В 1850 году впервые я увидал И.С. Тургенева – у графини Салиас, к которой привез его В.П. Боткин. Он только что вернулся из-за границы, где был свидетелем Февральской революции и последовавших за нею событий. Можно себе представить, как были интересны его рассказы, особенно для людей, примыкавших к кружку Грановского, для людей, которые с горячим участием относились ко всему, что происходило тогда во Франции и отражалось в Европе.
А Тургенев умел рассказывать, как никто. Недаром П.В. Анненков называл его «сиреной»; блестящее остроумие, уменье делать меткие характеристики лиц, юмор – всем этим обладал он в высшей степени, а если присоединить сюда обширное образование и оригинальность суждений, то, конечно, Тургенев был самым очаровательным собеседником, какого мне когда-либо приходилось встретить. <…> Неудивительно поэтому, что я поддался как нельзя более обаянию Тургенева.
<…> с кружком славянофилов – у него не было ничего общего. Впрочем, он посещал иногда семейство Аксаковых; не раз встречал я у него по вечерам Константина Аксакова, вступавшего с ним в ожесточенные споры по вопросам, разделявшим тогда наше образованное общество на два враждебных лагер.
<…> В кружке Грановского Тургенев был обычным гостем, но и тут он чувствовал себя не совсем на месте. Встречали его там, по-видимому, очень радушно, дорожили беседой с ним, но, в сущности, смотрели на него косо. <…> Грановский высказывался предо мной очень откровенно насчет Тургенева. Отдавая справедливость его необычайной талантливости и уму, он находил, что это натура дряблая, лишенная солидных нравственных качеств, на которую никогда и ни в чем нельзя положиться. По словам его, никто так верно не определил Тургенева, как А.Ф. Тютчева (вышедшая впоследствии замуж за И.С. Аксакова), которая будто бы однажды сказала ему в глаза: «vous n’avez pas d’epine dorsale аи moral»[462]
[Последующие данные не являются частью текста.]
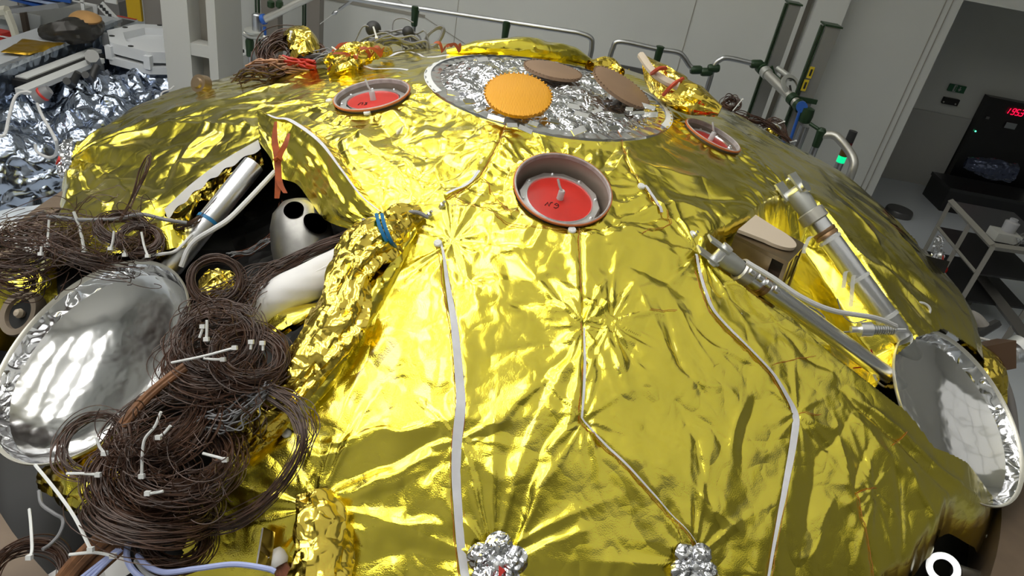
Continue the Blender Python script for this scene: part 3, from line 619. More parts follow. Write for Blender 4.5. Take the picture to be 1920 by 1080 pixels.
# round white snap buttons
for k, (px, py, la) in enumerate([(822, 449, 'above the left white seam tape'), (1202, 352, 'at the top of the right seam tape'), (510, 614, 'beside the brown wire coils'), (537, 812, 'inside the big wire loop'), (617, 187, 'left of the left red port'), (688, 213, 'just below the left red port'), (1072, 434, 'under the front red port'), (1463, 352, 'near the upper right strut joint'), (1300, 437, 'near the lower right strut joint')]):
    c = on_cover(at0(px, py), .004) if k not in (2,) else at0(px, py, -.03); n = nrm(surf_n(c[0], c[1]))
    o = MB().lathe([(.013, -.004), (.013, .003), (.010, .006), (.004, .005), (0, .007)], c, n, 20).build('snap_button', WHITE)
    tag(o, 'small white round snap button ' + la, 'button', 'white snap buttons on the foil')

# ------------------------------------------------------------------ landing legs
def footpad(px, py, dep, R, n, label):
    c = atd(px, py, dep); n = nrm(n)
    t = thing('landing_leg', c - n * .1, label, 'landing leg')
    pr = [(R, 0), (R * .985, -.005), (R * .965, -.020), (R * .94, -.045)]
    MB().lathe(pr, c, n, 128).build('rim_foil', DISHRIM, t)
    pr2 = [(R * .94, -.045), (R * .86, -.080), (R * .74, -.105), (R * .6, -.126), (R * .45, -.140), (R * .3, -.149), (R * .15, -.154), (0, -.156)]
    d = MB().lathe(pr2, c, n, 128).build('dish', DISH, t)
    MB().lathe([(R * 1.004, -.004), (R * 1.012, .002), (R * 1.008, .009), (R * .995, .006), (R * .985, -.004)], c, n, 128).build('rim_bead', mat('rim_bead', (.72, .70, .62), .35, .6), t)
    MB().lathe([(R * 1.004, -.003), (R * .97, -.03), (R * .86, -.10), (R * .6, -.15), (R * .3, -.175), (.06, -.18), (.06, -.26), (0, -.26)], c, n, 96).build('dish_back', GOLD2, t)
    return t, c, n
legL, cL, nL = footpad(168, 666, 2.065, .33, (-.39, -.425, .816), 'landing leg with a big polished silver foot dish at the left')
legR, cR, nR = footpad(1797.5, 775, 2.563, .33, (.373, -.39, .842), 'landing leg with a silver foot dish and two struts at the right')
def on_dish(px, py, c, n, dd):
    d = ray(px, py); q = c - n * dd; k = ((q - CAM) @ n) / (d @ n); return CAM + d * k
for px, py in ((128, 640), (157, 636), (114, 672), (145, 668)):
    p = on_dish(px, py, cL, nL, .145); MB().lathe([(.0085, .006), (.0085, .001), (0, .001)], p, nL, 14).build('bolt_hole_shade', DARKG, legL)  # dark discs stand in for the shade inside the drilled holes
for c_, n_, p_, l_ in ((cL, nL, (116, 619), legL), (cR, nR, (1812, 793), legR)):
    p = on_dish(p_[0], p_[1], c_, n_, .13); u, w = perp(n_); k = MB()
    for s in (-1, 1): k.box(p + n_ * .006, (.03, .004, .001), [nrm(u + s * w), nrm(w - s * u), n_])
    k.build('green_cross_mark', GREEND, l_)

def strut(P0, P1, r, leg, collar=True, ball=True):
    P0 = np.array(P0); P1 = np.array(P1); a = nrm(P1 - P0); L_ = np.linalg.norm(P1 - P0); s = None
    t = MB().lathe([(0, .10), (r, .10), (r, L_ * .96), (r * .9, L_ * .97), (r * .9, L_), (0, L_)], P0, a, 32).build('strut', ALU, leg)
    if collar:
        MB().lathe([(r * 1.02, .085), (r * 1.28, .09), (r * 1.28, .13), (r * 1.02, .135)], P0, a, 32).build('collar', mat('collar_metal', (.62, .60, .54), .35, .7), t)
        MB().lathe([(r * 1.02, .175), (r * 1.10, .176), (r * 1.10, .186), (r * 1.03, .19), (r * 1.10, .194), (r * 1.10, .205), (r * 1.02, .206)], P0, a, 32).build('band_clamp', mat('band_bronze', (.32, .20, .11), .4, .7), t)
        MB().lathe([(r * .95, .0), (r * 1.02, .04), (r * .9, .09)], P0, a, 24, caps=True).build('end_fitting', CAST, t)
        u, w = perp(a)
        MB().lathe([(0, -r * 1.25), (r * .62, -r * 1.25), (r * .62, r * 1.25), (0, r * 1.25)], P0, w, 20).build('pivot_pin', ALU, t)
        MB().box(P0 - a * .03 + w * r * .8, (.08, .008, r * 1.5), [a, w, u]).build('clevis_plate', CAST, t, False); MB().box(P0 - a * .03 - w * r * .8, (.08, .008, r * 1.7), [a, w, u]).build('clevis_plate', CAST, t, False)
    return t, a
sB, aB = strut(at0(1492, 362, .03), atd(1692, 634, 2.60), .040, legR)
sA, aA = strut(at0(1350, 478, .03), atd(1668, 706, 2.52), .031, legR)
sL, aL = strut(atd(508, 268, 2.46), atd(312, 512, 2.26), .036, legL, collar=False)
def lerp(a, b, t): return np.array(a) * (1 - t) + np.array(b) * t
# straps and cable run taped along the struts
def wrap(P, a, r, m, leg, name='cable_tie', w=.006):
    MB().lathe([(r, -w), (r * 1.07, -w), (r * 1.07, w), (r, w)], P, a, 28).build(name, m, leg)
B0, B1 = at0(1492, 362, .03), atd(1692, 634, 2.60); A0, A1 = at0(1350, 478, .03), atd(1668, 706, 2.52)
for t_ in (.33, .60, .86): wrap(lerp(B0, B1, t_), aB, .041, CLEAR, sB)
wrap(lerp(atd(508, 268, 2.46), atd(312, 512, 2.26), .62), aL, .037, BLUE, sL)
def spl(pts, n=40):
    P = np.array(pts, float); m = len(P)
    if m < 3: return np.array([lerp(P[0], P[-1], t) for t in np.linspace(0, 1, n)])
    Q = np.vstack([2 * P[0] - P[1], P, 2 * P[-1] - P[-2]]); out = []
    for i in range(m - 1):
        p0, p1, p2, p3 = Q[i:i + 4]; k = max(2, n // (m - 1))
        for t in np.arange(k) / k: out.append(.5 * ((2 * p1) + (-p0 + p2) * t + (2 * p0 - 5 * p1 + 4 * p2 - p3) * t * t + (-p0 + 3 * p1 - 3 * p2 + p3) * t ** 3))
    out.append(P[-1]); return np.array(out)
# dangling strap ends on strut B
for px, py, L_, dx in ((1517, 447, 28, -8), (1600, 520, 55, -3), (1585, 512, 28, -2)):
    d0 = proj(at0(px, py, .08))[2]; P = [atd(px + 6, py - 4, d0), atd(px, py, d0), atd(px + dx, py + L_ * .6, d0), atd(px + dx - 2, py + L_, d0)]
    ribbon(MB(), spl(P, 12), .014, side=RT).build('strap_end', CLEAR, sB)
side = np.cross(aB, UP); side /= np.linalg.norm(side)
if (side @ RT) < 0: side = -side
MB().tube([lerp(B0, B1, t) + side * (.042 + .004 * math.sin(t * 40)) for t in np.linspace(.30, .95, 30)], .011, 8).build('taped_cable', mat('taped_cable', (.60, .60, .60), .5), sB)
k = MB()
for j in range(3): p = lerp(B0, B1, .16 + .05 * j) + side * .05; k.lathe([(.012, -.012), (.016, -.010), (.016, .010), (.010, .012)], p, aB, 14, caps=True)
k.build('connector', ALU, sB)
s2 = -np.cross(aA, UP); s2 /= np.linalg.norm(s2); s2 = s2 if s2 @ UP < 0 else -s2
k = MB()
for j in range(4): p = lerp(A0, A1, .13 + .045 * j) + s2 * .036; k.lathe([(.008, -.012), (.012, -.010), (.012, .008), (.008, .012)], p, aA, 12, caps=True)
k.build('connector', ALU, sA)
# joint hardware between the struts and the dish
j0 = atd(1622, 618, 2.45)
MB().lathe([(.008, -.05), (.012, -.05), (.012, -.02), (.026, -.02), (.026, .02), (.016, .025), (.016, .10), (.006, .11), (.006, .14)], j0, nrm(RT), 16, caps=True).build('spring_bolt', ALU, legR)
k = MB()
for i in range(9): k.lathe([(.017, -.002), (.020, 0), (.017, .002)], j0 + nrm(RT) * (.03 + .008 * i), nrm(RT), 14)
k.build('spring', STEEL, legR)
MB().tube([atd(1692, 634, 2.61), atd(1725, 690, 2.95), cR - nR * .22], [.036, .03, .05], 14).build('ankle', CAST, legR)
MB().tube([atd(1664, 704, 2.54), atd(1700, 735, 2.92), cR - nR * .24], [.028, .03, .05], 14).build('ankle', CAST, legR)
MB().tube([atd(312, 512, 2.27), atd(312, 560, 2.36), cL - nL * .24], [.036, .04, .05], 14).build('ankle', CAST, legL)

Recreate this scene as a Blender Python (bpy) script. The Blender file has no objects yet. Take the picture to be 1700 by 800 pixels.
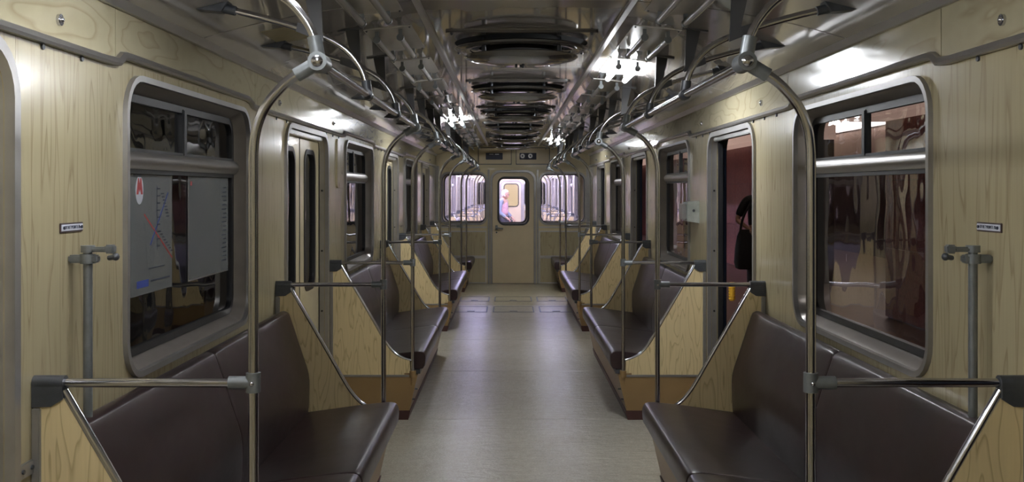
import bpy, bmesh, math, random
from mathutils import Vector, Matrix
from mathutils.geometry import tessellate_polygon

# ------------------------------------------------------------------ camera, world, exposure
S = bpy.context.scene
COL = S.collection
cam_d = bpy.data.cameras.new('camera'); cam = bpy.data.objects.new('camera', cam_d); COL.objects.link(cam)
cam.location = (-0.0585, 0.0, 1.556); cam.rotation_euler = (math.pi/2, 0, 0)
cam_d.sensor_fit = 'HORIZONTAL'; cam_d.sensor_width = 36.0
cam_d.lens = 1640/1700*36.0
cam_d.shift_x = 4.5/1700; cam_d.shift_y = -85/1700
cam_d.clip_start = 0.02; cam_d.clip_end = 200
S.camera = cam
W = bpy.data.worlds.new('world'); S.world = W; W.use_nodes = True
bg = W.node_tree.nodes['Background']; bg.inputs[0].default_value = (0.6, 0.65, 0.8, 1); bg.inputs[1].default_value = 0.02
S.view_settings.view_transform = 'Standard'; S.view_settings.look = 'None'
S.view_settings.gamma = 1.0; S.view_settings.exposure = 0.0
try: S.view_settings.use_curve_mapping = False
except Exception: pass
TUBE_POWER = 170.0          # lit tubes of this car
NEXT_POWER = 290.0         # lit tubes of the neighbouring car
PLATFORM_POWER = 8.0

# ------------------------------------------------------------------ materials
class NT:
    def __init__(s, name):
        s.m = bpy.data.materials.new(name); s.m.use_nodes = True
        s.t = s.m.node_tree; s.n = s.t.nodes; s.l = s.t.links
        s.b = s.n['Principled BSDF']; s.out = s.n['Material Output']
        s.tc = None
    def add(s, typ, **kw):
        n = s.n.new(typ)
        for k, v in kw.items(): setattr(n, k, v)
        return n
    def link(s, a, b): s.l.new(a, b)
    def coords(s, scale):
        if s.tc is None: s.tc = s.add('ShaderNodeTexCoord')
        mp = s.add('ShaderNodeMapping'); mp.inputs['Scale'].default_value = scale
        s.link(s.tc.outputs['Object'], mp.inputs['Vector']); return mp.outputs[0]
    def noise(s, scale, vec, detail=3, rough=.5, dist=0):
        n = s.add('ShaderNodeTexNoise'); n.inputs['Scale'].default_value = scale
        n.inputs['Detail'].default_value = detail; n.inputs['Roughness'].default_value = rough
        n.inputs['Distortion'].default_value = dist
        s.link(vec, n.inputs['Vector']); return n.outputs['Fac']
    def math(s, op, a, b=None):
        n = s.add('ShaderNodeMath', operation=op)
        for i, v in enumerate((a, b)):
            if v is None: continue
            if isinstance(v, (int, float)): n.inputs[i].default_value = v
            else: s.link(v, n.inputs[i])
        return n.outputs[0]
    def ramp(s, fac, stops):
        r = s.add('ShaderNodeValToRGB'); e = r.color_ramp.elements
        while len(e) < len(stops): e.new(0.5)
        for k, (p, c) in enumerate(stops): e[k].position = p; e[k].color = (*c, 1)
        s.link(fac, r.inputs[0]); return r.outputs[0]
    def mix(s, fac, a, b, typ='MIX'):
        n = s.add('ShaderNodeMix', data_type='RGBA', blend_type=typ)
        for i, v in ((0, fac), (6, a), (7, b)):
            if isinstance(v, (int, float)): n.inputs[i].default_value = v
            elif isinstance(v, tuple): n.inputs[i].default_value = (*v, 1)
            else: s.link(v, n.inputs[i])
        return n.outputs[2]
    def bump(s, h, strength, dist=.01, to=None):
        n = s.add('ShaderNodeBump'); n.inputs['Strength'].default_value = strength; n.inputs['Distance'].default_value = dist
        s.link(h, n.inputs['Height'])
        s.link(n.outputs[0], to or s.b.inputs['Normal']); return n.outputs[0]
    def set(s, color=None, rough=None, metal=None, spec=None, coat=None, coat_rough=None):
        b = s.b
        if color is not None:
            if isinstance(color, tuple): b.inputs['Base Color'].default_value = (*color, 1)
            else: s.link(color, b.inputs['Base Color'])
        if rough is not None:
            if isinstance(rough, (int, float)): b.inputs['Roughness'].default_value = rough
            else: s.link(rough, b.inputs['Roughness'])
        if metal is not None: b.inputs['Metallic'].default_value = metal
        if spec is not None: b.inputs['Specular IOR Level'].default_value = spec
        if coat is not None: b.inputs['Coat Weight'].default_value = coat
        if coat_rough is not None: b.inputs['Coat Roughness'].default_value = coat_rough
        return s

def wood(name, light, dark, sc=(7, 7, .55), bands=9, rough=.2):
    t = NT(name)
    n = t.noise(1.5, t.coords(sc), 2.5, .45, .3)
    fr = t.math('FRACT', t.math('MULTIPLY', n, bands))
    line = t.ramp(fr, [(0, dark), (.10, tuple(.55*a+.45*b for a, b in zip(light, dark))), (.24, light), (.92, light), (1, dark)])
    fib = t.noise(1.0, t.coords((sc[0]*16, sc[1]*16, sc[2]*7)), 2)
    big = t.noise(.9, t.coords((1.5, 1.5, .7)), 2)
    c = t.mix(.55, line, t.mix(fib, tuple(x*.72 for x in light), tuple(min(1, x*1.22) for x in light)), 'MULTIPLY')
    c = t.mix(.32, line, t.ramp(fib, [(.3, tuple(x*.8 for x in light)), (.7, tuple(x*1.1 for x in light))]))
    c = t.mix(.35, c, t.ramp(big, [(.3, tuple(x*.8 for x in light)), (.7, tuple(x*1.12 for x in light))]))
    t.set(c, rough, coat=.25, coat_rough=.09)
    t.bump(t.noise(2.2, t.coords((1, 1, 1)), 1), .035, .03)
    return t.m

def paint(name, col, rough=.35, var=.12, wave=0, metal=0, scale=3., fine=0, coat=0, spec=None):
    t = NT(name)
    v = t.coords((1, 1, 1))
    n = t.noise(scale, v, 4, .6)
    c = t.ramp(n, [(.3, tuple(max(0, x*(1-var)) for x in col)), (.7, tuple(min(1, x*(1+var)) for x in col))])
    t.set(c, rough, metal, coat=coat, coat_rough=.03, spec=spec)
    if wave: t.bump(t.noise(2.6, v, 1.5), wave, .05)
    elif fine: t.bump(t.noise(160, v, 2), fine, .002)
    return t.m

M = {}
M['wood'] = wood('straw_laminate', (.43, .37, .23), (.18, .13, .065))
M['wood_upper'] = wood('straw_laminate_upper', (.44, .39, .26), (.25, .19, .105), (4, .9, 3.0), 9, .16)
M['wood_panel'] = wood('straw_laminate_bench', (.74, .60, .34), (.25, .155, .065), (6.5, 6.5, .9), 14, .25)
M['cream'] = paint('cream_paint', (.58, .50, .32), .25, .06, coat=.2)
M['door_paint'] = paint('beige_door_paint', (.60, .50, .33), .35, .06)
M['tan'] = paint('tan_paint', (.26, .165, .07), .4, .1)
M['base'] = paint('maroon_base_strip', (.06, .02, .018), .5, .2)
M['ceiling'] = paint('glossy_ceiling_paint', (.37, .345, .325), .08, .05, wave=.045, coat=.55)
M['vent'] = paint('dark_glossy_vent_paint', (.09, .082, .075), .14, .1, coat=.4)
M['black'] = paint('black_rubber', (.012, .012, .014), .45, .1)
M['well'] = paint('dark_well', (.006, .006, .007), .8, .1)
M['chrome'] = paint('worn_chrome', (.52, .52, .555), .17, .04, metal=1, scale=9)
M['cast'] = paint('cast_aluminium_fitting', (.20, .215, .225), .42, .12, metal=.6, scale=30)
M['castdark'] = paint('dark_cast_fitting', (.07, .075, .085), .42, .15, metal=.4, scale=30)
M['alu'] = paint('aluminium_trim', (.50, .49, .48), .3, .05, metal=.85, scale=6)
M['reveal'] = paint('grey_window_reveal', (.23, .205, .185), .3, .15, metal=.35, scale=4)
M['frame_grey'] = paint('grey_metal_frame', (.33, .32, .31), .33, .12, metal=.6, scale=5)
M['reflector'] = paint('lamp_reflector', (.62, .60, .57), .24, .06, metal=.25, scale=7, wave=.03)
M['tube_off'] = paint('unlit_tube_glass', (.36, .35, .34), .2, .05)
M['blade'] = paint('grey_bracket_paint', (.06, .06, .065), .4, .1)
M['silver_box'] = paint('worn_silver_paint', (.40, .43, .40), .4, .25, metal=.5, scale=14)
M['white_plate'] = paint('white_plate', (.6, .62, .7), .4, .05)
M['ink'] = paint('dark_ink', (.03, .035, .06), .6, .05)
M['ink_red'] = paint('red_ink', (.45, .03, .03), .5, .05)
M['ink_maroon'] = paint('maroon_board', (.16, .05, .06), .5, .05)
M['ink_blue'] = paint('blue_ink', (.03, .06, .30), .5, .05)
M['body_blue'] = paint('dark_blue_body_paint', (.018, .035, .085), .4, .15)
M['tunnel'] = paint('dark_tunnel_wall', (.035, .037, .042), .8, .3, scale=1.5)
M['pink'] = paint('pale_pink_plaster', (.62, .46, .38), .6, .06)
M['platform_floor'] = paint('reddish_platform_floor', (.11, .055, .04), .4, .2, scale=5)
M['brown'] = paint('brown_hall_stone', (.06, .038, .036), .4, .3, scale=3)
M['yellow'] = paint('yellow_rubber', (.75, .42, .03), .5, .05)
M['skin'] = paint('skin', (.42, .24, .17), .55, .05)
M['whitehair'] = paint('white_hair', (.75, .73, .72), .7, .08, scale=30)
M['pinkcloth'] = paint('pink_blouse', (.52, .30, .34), .8, .2, scale=25)
M['greycloth'] = paint('blue_grey_cardigan', (.20, .235, .30), .85, .1, scale=30)
M['darkcloth'] = paint('dark_cloth', (.035, .035, .05), .85, .2, scale=20)
M['blackcloth'] = paint('black_cloth', (.012, .012, .013), .8, .2, scale=20)
M['sticker'] = paint('faded_yellow_sticker', (.36, .30, .16), .35, .15, scale=20)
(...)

.<…> <Тургенев очень много читал>. Помню, что наряду с другими книгами крайне интересовали его письма Цицерона, которые читал он в немецком переводе; по вечерам сообщал он нам свои впечатления с обычным своим остроумием и блеском. «Я ставлю себя в положение Цицерона, – говорил он, – и сознаюсь, что после Фарсальской битвы еще больше, чем он, вилял бы хвостом пред Цезарем; он родился быть литератором, а политика для литератора – яд».
<…> Среди тогдашнего избранного кружка не встречал я человека, который по самой натуре своей был бы так мало склонен заниматься политикой, как Тургенев, и он сам сознавался в этом: «Для меня главным образом интересно не что, а как и кто». Вот фраза, которую беспрерывно приходилось слышать от него близким ему лицам. На первом плане стояли для него типы, характеры, а вовсе не деятельность сама по себе в том или другом направлении. Так было всегда, до того самого времени, когда известная партия, опьянив его похвалами и лестью, навязала Тургеневу совершенно не свойственную ему роль, и он имел слабость поддаться на удочку. Впрочем, кто только не эксплуатировал его!
<…> В самые последние годы жизни Тургенева я уже не встречался с ним. Приезжая в Россию, он, видимо, сторонился своих прежних приятелей[463]
. Это было время, когда наша так называемая либеральная партия, долго преследовавшая его своими нападками, вдруг догадалась, что несравненно выгоднее расточать ему восторженные похвалы, курить ему фимиам, и Иван Сергеевич охотно пошел на эту приманку.<…> вскоре по воцарении Александра Александровича министр внутренних дел граф Игнатьев возымел мысль посадить в Государственный совет нескольких особенно выдающихся литераторов и для первого дебюта остановился на М.Н. Каткове и И.С. Тургеневе; со свойственной ему болтливостью он начал разглашать об этом еще прежде, чем принял какие-нибудь меры для осуществления своей затеи, а потом, когда получил отказ от государя, напечатал в «Правительственном вестнике» опровержение распространенных им же самим слухов. <…> Иван Сергеевич Тургенев, заседающий в Государственном совете, обсуждающий там государственные дела, в которых он смыслил столько же, сколько грудной младенец, – можно ли придумать что-нибудь забавнее этого! Даже ближайшие его друзья разводили руками от изумления [ФЕОКТИСТОВ. С. 29, 39, 48, 130–131].